#### [Data segment]
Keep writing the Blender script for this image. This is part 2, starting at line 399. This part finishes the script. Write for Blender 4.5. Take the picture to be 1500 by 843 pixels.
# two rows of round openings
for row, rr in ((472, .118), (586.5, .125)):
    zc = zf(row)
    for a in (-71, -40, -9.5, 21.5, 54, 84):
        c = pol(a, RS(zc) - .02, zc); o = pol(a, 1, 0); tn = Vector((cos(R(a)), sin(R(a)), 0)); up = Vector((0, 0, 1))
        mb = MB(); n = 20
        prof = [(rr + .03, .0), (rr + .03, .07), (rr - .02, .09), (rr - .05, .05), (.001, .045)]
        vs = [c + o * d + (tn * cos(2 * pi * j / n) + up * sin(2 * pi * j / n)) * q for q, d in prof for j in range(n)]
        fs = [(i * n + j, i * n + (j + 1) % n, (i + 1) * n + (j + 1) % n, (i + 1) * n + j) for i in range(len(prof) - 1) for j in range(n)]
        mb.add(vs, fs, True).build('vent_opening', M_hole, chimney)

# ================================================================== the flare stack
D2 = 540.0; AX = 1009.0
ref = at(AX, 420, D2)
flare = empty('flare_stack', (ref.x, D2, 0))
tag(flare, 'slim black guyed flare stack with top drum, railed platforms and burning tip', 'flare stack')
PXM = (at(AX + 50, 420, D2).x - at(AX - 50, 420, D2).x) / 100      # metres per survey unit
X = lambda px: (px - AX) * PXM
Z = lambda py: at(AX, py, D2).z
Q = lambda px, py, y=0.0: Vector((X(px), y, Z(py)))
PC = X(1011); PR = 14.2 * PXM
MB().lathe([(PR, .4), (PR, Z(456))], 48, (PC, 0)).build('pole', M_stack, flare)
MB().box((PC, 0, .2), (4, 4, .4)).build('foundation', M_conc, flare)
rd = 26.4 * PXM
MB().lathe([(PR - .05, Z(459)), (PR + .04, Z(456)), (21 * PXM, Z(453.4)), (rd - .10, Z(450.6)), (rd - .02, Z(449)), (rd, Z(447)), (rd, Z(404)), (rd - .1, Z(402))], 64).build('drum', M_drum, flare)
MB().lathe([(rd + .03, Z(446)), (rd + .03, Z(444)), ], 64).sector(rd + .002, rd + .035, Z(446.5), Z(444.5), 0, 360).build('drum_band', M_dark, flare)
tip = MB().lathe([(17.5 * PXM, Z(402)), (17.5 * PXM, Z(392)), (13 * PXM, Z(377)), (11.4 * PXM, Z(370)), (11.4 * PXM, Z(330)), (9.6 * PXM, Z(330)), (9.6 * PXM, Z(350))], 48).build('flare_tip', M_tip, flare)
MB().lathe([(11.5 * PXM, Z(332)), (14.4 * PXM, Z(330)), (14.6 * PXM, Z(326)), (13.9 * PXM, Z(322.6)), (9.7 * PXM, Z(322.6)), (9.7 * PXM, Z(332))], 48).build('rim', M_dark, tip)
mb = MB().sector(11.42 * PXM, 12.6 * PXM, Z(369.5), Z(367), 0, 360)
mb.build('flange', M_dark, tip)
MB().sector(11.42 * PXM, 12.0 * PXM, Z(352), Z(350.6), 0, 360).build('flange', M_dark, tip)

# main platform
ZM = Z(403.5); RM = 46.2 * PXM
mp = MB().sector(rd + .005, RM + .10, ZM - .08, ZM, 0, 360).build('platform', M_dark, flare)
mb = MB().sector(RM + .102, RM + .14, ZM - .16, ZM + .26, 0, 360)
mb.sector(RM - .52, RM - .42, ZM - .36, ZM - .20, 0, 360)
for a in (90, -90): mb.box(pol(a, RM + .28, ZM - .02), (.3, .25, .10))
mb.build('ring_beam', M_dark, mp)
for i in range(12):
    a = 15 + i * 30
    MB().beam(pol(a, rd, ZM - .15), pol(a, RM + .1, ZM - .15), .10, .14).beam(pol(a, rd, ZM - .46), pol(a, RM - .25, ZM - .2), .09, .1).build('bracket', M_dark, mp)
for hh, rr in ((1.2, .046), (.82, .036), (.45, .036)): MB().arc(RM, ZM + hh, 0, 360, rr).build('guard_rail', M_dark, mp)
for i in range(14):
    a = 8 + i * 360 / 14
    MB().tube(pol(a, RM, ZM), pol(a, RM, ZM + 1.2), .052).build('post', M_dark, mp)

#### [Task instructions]
Return every line of the material exactly.

#### [Response to the exercise]
Keep writing the Blender script for this image. This is part 2, starting at line 399. This part finishes the script. Write for Blender 4.5. Take the picture to be 1500 by 843 pixels.
# two rows of round openings
for row, rr in ((472, .118), (586.5, .125)):
    zc = zf(row)
    for a in (-71, -40, -9.5, 21.5, 54, 84):
        c = pol(a, RS(zc) - .02, zc); o = pol(a, 1, 0); tn = Vector((cos(R(a)), sin(R(a)), 0)); up = Vector((0, 0, 1))
        mb = MB(); n = 20
        prof = [(rr + .03, .0), (rr + .03, .07), (rr - .02, .09), (rr - .05, .05), (.001, .045)]
        vs = [c + o * d + (tn * cos(2 * pi * j / n) + up * sin(2 * pi * j / n)) * q for q, d in prof for j in range(n)]
        fs = [(i * n + j, i * n + (j + 1) % n, (i + 1) * n + (j + 1) % n, (i + 1) * n + j) for i in range(len(prof) - 1) for j in range(n)]
        mb.add(vs, fs, True).build('vent_opening', M_hole, chimney)

# ================================================================== the flare stack
D2 = 540.0; AX = 1009.0
ref = at(AX, 420, D2)
flare = empty('flare_stack', (ref.x, D2, 0))
tag(flare, 'slim black guyed flare stack with top drum, railed platforms and burning tip', 'flare stack')
PXM = (at(AX + 50, 420, D2).x - at(AX - 50, 420, D2).x) / 100      # metres per survey unit
X = lambda px: (px - AX) * PXM
Z = lambda py: at(AX, py, D2).z
Q = lambda px, py, y=0.0: Vector((X(px), y, Z(py)))
PC = X(1011); PR = 14.2 * PXM
MB().lathe([(PR, .4), (PR, Z(456))], 48, (PC, 0)).build('pole', M_stack, flare)
MB().box((PC, 0, .2), (4, 4, .4)).build('foundation', M_conc, flare)
rd = 26.4 * PXM
MB().lathe([(PR - .05, Z(459)), (PR + .04, Z(456)), (21 * PXM, Z(453.4)), (rd - .10, Z(450.6)), (rd - .02, Z(449)), (rd, Z(447)), (rd, Z(404)), (rd - .1, Z(402))], 64).build('drum', M_drum, flare)
MB().lathe([(rd + .03, Z(446)), (rd + .03, Z(444)), ], 64).sector(rd + .002, rd + .035, Z(446.5), Z(444.5), 0, 360).build('drum_band', M_dark, flare)
tip = MB().lathe([(17.5 * PXM, Z(402)), (17.5 * PXM, Z(392)), (13 * PXM, Z(377)), (11.4 * PXM, Z(370)), (11.4 * PXM, Z(330)), (9.6 * PXM, Z(330)), (9.6 * PXM, Z(350))], 48).build('flare_tip', M_tip, flare)
MB().lathe([(11.5 * PXM, Z(332)), (14.4 * PXM, Z(330)), (14.6 * PXM, Z(326)), (13.9 * PXM, Z(322.6)), (9.7 * PXM, Z(322.6)), (9.7 * PXM, Z(332))], 48).build('rim', M_dark, tip)
mb = MB().sector(11.42 * PXM, 12.6 * PXM, Z(369.5), Z(367), 0, 360)
mb.build('flange', M_dark, tip)
MB().sector(11.42 * PXM, 12.0 * PXM, Z(352), Z(350.6), 0, 360).build('flange', M_dark, tip)

# main platform
ZM = Z(403.5); RM = 46.2 * PXM
mp = MB().sector(rd + .005, RM + .10, ZM - .08, ZM, 0, 360).build('platform', M_dark, flare)
mb = MB().sector(RM + .102, RM + .14, ZM - .16, ZM + .26, 0, 360)
mb.sector(RM - .52, RM - .42, ZM - .36, ZM - .20, 0, 360)
for a in (90, -90): mb.box(pol(a, RM + .28, ZM - .02), (.3, .25, .10))
mb.build('ring_beam', M_dark, mp)
for i in range(12):
    a = 15 + i * 30
    MB().beam(pol(a, rd, ZM - .15), pol(a, RM + .1, ZM - .15), .10, .14).beam(pol(a, rd, ZM - .46), pol(a, RM - .25, ZM - .2), .09, .1).build('bracket', M_dark, mp)
for hh, rr in ((1.2, .046), (.82, .036), (.45, .036)): MB().arc(RM, ZM + hh, 0, 360, rr).build('guard_rail', M_dark, mp)
for i in range(14):
    a = 8 + i * 360 / 14
    MB().tube(pol(a, RM, ZM), pol(a, RM, ZM + 1.2), .052).build('post', M_dark, mp)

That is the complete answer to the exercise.